Tampoco la literatura feminista, que denuncia las desigualdades e ilustra la lucha de la mujer por ver reconocidos, primero su dignidad y después sus derechos, ha sido practicada sólo por mujeres. Ya en el Renacimiento italiano existen una serie de tratadistas (Cortegiano con sus Diálogos, Lando con las Forciane disputationes, Speroni con Dignidad de las mujeres, Gelli con Circe, Stefano Guazzo con Honor de las mujeres), que rechazan el concepto de la inferioridad moral de la mujer, al tiempo que defienden la dignitas mulieris. En España Luis Vives y Frai Luis de León se insertan también en esta línea, aunque con un carácter marcadamente pedagógico.

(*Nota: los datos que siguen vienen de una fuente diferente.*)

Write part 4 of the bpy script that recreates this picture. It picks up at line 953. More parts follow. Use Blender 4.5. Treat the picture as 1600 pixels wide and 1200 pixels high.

Las diferencias entre “literatura masculina” y “literatura masculina”, más que estar relacionadas con el sexo/género de sus autores lo están con la adopción de una posición hegemónica o marginal, tradicional o innovadora, con la elección de temas que pertenecen al ámbito público o al privado, con la identificación o la subversión de los roles y los modelos culturales. Es lo que paralelamente Jonathan Culler sostiene a propósito de las posiciones que el lector o lectora pueden adoptar ante el texto, que puede asimilar contenidos más o menos femeninos o masculinos, independientemente del hecho se ser hombre o mujer (Culler, 1982, 43-60). La idea central, tanto de los deconstruccionistas como de la crítica postfeminista, es que autor y lector no son sujetos neutros, universales, teóricos, sino sujetos encarnados y sexuados. Como señala Patrizia Violi “la diferencia sexual constituye una dimensión fundamental de nuestro experiencia y de nuestra vida, y no existe ninguna actividad que no esté en cierto modo marcada, señalada, o afectada por esa diferencia” (Violi, 1991, 11). Es así como una gran número de críticas literarias opina que el género, como preferencia textual, remite a la relación que una determinado/a escritor/a mantiene con el modelo cultural dominante de la identidad femenina o masculina, y en este sentido, diferentes sectores de los women studies, han afrontado el tema del género que se inscribe en el texto [1].